● Extracted entries:
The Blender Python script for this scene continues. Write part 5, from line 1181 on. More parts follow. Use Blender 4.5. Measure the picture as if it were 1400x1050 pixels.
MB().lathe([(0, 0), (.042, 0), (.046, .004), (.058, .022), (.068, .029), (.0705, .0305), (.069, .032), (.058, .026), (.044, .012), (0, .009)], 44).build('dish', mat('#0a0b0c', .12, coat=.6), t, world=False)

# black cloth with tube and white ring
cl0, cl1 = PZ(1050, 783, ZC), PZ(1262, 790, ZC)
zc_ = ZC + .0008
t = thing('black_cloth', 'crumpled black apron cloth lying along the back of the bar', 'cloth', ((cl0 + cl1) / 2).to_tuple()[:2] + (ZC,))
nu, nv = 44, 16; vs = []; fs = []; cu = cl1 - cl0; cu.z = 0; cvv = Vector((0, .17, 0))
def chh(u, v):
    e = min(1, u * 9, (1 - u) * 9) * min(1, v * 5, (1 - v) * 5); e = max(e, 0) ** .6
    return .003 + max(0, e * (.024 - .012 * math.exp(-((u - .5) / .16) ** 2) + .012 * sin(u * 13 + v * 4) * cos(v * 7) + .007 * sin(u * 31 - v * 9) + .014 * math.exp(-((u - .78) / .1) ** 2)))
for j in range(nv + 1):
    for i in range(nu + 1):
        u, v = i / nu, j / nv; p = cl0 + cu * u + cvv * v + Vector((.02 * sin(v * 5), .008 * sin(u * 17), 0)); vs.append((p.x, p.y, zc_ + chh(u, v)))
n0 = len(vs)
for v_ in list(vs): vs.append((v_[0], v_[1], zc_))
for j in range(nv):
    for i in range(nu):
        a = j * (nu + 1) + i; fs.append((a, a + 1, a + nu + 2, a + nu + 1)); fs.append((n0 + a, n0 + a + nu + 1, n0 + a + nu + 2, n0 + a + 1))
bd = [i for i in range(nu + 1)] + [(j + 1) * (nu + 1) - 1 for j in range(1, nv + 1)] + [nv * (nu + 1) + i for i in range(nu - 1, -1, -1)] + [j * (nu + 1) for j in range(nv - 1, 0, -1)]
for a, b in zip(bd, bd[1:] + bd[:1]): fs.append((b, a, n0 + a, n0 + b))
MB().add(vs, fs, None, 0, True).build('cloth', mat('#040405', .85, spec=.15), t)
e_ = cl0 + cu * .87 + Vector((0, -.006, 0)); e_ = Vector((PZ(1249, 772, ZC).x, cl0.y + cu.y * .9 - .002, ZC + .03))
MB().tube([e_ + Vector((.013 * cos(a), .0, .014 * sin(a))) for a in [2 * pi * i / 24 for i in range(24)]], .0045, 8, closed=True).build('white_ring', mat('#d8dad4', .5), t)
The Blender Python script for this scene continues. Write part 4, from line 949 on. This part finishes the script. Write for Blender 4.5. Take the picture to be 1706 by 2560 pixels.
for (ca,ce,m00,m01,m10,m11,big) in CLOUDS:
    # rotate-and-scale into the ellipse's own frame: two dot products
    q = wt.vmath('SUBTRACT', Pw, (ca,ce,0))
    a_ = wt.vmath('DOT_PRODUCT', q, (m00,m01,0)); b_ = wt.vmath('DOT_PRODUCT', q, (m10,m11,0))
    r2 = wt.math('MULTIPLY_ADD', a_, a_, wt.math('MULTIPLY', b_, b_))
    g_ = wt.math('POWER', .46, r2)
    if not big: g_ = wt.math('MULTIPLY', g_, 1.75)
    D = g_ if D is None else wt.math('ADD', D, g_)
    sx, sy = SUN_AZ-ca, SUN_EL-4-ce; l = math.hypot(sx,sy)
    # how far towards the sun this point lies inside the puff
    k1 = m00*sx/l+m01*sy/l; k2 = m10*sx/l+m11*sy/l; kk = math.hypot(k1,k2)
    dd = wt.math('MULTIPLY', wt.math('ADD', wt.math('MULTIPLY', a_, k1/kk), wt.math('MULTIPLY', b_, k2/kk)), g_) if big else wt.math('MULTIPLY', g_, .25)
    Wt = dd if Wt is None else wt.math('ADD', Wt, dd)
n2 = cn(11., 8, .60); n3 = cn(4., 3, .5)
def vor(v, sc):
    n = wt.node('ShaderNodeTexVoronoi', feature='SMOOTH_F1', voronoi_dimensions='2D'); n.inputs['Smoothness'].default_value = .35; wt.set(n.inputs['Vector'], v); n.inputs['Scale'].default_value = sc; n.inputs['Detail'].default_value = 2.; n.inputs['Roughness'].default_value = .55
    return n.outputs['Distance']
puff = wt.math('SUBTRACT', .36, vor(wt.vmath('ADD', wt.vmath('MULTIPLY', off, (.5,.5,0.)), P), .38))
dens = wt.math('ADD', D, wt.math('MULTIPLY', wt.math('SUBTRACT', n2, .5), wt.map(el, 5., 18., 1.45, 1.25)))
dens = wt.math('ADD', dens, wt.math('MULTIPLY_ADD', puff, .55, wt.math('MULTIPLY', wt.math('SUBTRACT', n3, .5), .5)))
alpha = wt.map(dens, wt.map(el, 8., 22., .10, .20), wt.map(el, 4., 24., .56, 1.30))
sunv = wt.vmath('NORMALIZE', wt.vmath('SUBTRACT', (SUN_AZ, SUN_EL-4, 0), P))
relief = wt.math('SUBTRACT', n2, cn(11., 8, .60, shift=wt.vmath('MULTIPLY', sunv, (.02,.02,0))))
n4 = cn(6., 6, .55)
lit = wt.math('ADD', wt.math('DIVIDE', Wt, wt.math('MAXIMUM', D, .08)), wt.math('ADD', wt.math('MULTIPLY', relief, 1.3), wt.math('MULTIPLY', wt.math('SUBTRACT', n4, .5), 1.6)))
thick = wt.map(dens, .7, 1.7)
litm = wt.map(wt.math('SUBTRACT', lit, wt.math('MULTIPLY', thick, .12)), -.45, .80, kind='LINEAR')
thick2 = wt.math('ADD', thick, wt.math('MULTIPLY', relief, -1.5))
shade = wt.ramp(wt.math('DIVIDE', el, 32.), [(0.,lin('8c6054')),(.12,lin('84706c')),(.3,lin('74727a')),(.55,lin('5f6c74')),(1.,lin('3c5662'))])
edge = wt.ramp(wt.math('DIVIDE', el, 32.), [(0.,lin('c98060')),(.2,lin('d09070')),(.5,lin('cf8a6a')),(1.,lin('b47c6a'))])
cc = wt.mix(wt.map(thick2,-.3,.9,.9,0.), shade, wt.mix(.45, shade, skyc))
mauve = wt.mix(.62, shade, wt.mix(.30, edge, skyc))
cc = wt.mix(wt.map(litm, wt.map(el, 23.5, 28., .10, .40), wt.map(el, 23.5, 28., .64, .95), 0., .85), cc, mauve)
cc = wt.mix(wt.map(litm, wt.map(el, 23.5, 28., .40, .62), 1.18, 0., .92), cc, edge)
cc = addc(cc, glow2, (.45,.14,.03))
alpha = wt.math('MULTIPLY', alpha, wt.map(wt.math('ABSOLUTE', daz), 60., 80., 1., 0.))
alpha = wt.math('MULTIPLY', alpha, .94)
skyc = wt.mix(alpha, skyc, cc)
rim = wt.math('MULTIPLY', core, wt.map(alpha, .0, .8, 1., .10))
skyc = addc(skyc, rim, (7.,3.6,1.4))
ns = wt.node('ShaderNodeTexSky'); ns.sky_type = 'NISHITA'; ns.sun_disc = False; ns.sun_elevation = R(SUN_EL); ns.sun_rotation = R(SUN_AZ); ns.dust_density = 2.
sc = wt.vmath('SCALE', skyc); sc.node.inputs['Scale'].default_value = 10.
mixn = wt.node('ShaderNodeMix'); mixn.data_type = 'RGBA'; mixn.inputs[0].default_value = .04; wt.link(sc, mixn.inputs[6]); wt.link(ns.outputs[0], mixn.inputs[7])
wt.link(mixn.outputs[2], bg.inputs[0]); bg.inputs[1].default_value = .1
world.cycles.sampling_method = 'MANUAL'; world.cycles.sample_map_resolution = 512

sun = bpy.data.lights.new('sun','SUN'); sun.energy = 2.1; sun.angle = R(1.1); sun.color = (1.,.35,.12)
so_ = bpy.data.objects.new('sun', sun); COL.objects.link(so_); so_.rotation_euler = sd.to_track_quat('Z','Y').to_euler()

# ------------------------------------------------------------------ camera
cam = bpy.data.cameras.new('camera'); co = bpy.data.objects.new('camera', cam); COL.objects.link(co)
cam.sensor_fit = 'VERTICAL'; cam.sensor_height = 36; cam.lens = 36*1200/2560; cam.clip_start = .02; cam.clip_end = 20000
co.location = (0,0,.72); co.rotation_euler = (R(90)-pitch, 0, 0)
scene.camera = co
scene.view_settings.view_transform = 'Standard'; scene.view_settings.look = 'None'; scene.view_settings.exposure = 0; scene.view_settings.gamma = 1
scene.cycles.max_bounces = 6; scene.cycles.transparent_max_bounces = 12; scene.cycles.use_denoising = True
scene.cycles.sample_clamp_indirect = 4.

● Stated problem:
Only the lines from the beginning of the material to the line containing "coat=.6), t, world=False)" should be echoed, verbatim and in full.

● Output:
The Blender Python script for this scene continues. Write part 5, from line 1181 on. More parts follow. Use Blender 4.5. Measure the picture as if it were 1400x1050 pixels.
MB().lathe([(0, 0), (.042, 0), (.046, .004), (.058, .022), (.068, .029), (.0705, .0305), (.069, .032), (.058, .026), (.044, .012), (0, .009)], 44).build('dish', mat('#0a0b0c', .12, coat=.6), t, world=False)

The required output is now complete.